Instruction: Count every line that includes the string "wide" in the entries that follow. Nothing besides the number is needed.
** Start of Provided data **
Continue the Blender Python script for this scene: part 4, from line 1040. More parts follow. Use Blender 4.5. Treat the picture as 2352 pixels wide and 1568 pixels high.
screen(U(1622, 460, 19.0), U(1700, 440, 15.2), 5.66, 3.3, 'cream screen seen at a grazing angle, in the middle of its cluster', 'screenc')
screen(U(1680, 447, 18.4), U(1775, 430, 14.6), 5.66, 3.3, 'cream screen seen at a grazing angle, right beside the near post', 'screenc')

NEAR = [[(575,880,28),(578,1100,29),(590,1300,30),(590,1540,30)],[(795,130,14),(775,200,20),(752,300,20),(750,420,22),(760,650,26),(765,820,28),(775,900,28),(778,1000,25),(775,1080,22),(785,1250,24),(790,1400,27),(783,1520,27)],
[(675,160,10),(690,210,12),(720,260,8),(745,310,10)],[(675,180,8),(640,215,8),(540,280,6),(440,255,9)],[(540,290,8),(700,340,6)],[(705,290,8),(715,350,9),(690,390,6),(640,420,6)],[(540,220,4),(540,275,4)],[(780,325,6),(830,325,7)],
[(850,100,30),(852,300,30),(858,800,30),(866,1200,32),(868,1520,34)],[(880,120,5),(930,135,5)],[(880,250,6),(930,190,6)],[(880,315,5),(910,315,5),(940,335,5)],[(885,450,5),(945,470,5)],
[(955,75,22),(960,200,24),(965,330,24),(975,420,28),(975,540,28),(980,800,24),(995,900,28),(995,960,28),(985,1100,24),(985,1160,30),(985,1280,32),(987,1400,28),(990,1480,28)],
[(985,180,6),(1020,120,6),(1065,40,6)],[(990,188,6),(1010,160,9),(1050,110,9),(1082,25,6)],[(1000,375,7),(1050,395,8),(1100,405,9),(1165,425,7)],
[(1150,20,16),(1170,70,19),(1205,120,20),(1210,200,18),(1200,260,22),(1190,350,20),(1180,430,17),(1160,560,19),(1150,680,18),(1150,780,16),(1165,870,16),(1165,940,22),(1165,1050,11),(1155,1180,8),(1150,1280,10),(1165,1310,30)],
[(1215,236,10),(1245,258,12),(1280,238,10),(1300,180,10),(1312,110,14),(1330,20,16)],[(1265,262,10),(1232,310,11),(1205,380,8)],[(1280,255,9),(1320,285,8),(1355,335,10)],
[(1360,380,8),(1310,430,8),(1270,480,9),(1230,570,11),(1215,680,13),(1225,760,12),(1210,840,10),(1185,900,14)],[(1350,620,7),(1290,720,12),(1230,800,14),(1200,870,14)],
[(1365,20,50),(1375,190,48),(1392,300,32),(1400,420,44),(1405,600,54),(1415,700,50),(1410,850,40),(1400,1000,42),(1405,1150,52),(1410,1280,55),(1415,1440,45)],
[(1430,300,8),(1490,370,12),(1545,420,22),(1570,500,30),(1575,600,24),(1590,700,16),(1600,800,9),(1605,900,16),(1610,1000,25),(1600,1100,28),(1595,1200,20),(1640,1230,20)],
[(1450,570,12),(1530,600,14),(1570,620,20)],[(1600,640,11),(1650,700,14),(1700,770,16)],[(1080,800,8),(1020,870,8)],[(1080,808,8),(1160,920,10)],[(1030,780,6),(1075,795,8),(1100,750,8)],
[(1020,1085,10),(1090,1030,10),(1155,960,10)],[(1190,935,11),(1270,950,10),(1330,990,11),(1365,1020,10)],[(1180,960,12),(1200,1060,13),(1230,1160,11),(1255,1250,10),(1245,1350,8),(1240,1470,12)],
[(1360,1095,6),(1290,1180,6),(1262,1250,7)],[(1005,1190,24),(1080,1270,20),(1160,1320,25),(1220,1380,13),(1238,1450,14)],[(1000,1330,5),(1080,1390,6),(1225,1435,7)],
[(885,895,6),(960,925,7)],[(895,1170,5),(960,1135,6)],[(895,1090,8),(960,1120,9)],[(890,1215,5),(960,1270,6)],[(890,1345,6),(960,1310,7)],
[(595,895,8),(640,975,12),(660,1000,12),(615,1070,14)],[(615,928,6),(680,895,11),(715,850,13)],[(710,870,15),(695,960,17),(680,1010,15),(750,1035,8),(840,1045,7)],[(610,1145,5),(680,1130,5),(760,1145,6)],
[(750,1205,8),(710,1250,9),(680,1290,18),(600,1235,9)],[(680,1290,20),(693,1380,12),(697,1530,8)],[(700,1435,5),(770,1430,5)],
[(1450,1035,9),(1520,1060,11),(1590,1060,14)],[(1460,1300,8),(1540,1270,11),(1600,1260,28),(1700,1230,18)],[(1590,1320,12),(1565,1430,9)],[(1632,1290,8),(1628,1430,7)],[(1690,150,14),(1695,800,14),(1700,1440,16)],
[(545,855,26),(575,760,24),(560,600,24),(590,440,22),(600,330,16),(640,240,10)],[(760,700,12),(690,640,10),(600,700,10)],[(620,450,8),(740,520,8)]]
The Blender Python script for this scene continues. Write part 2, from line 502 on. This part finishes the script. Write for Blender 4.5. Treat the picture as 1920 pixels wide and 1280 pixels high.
** End of Provided data **
Output for this task: 2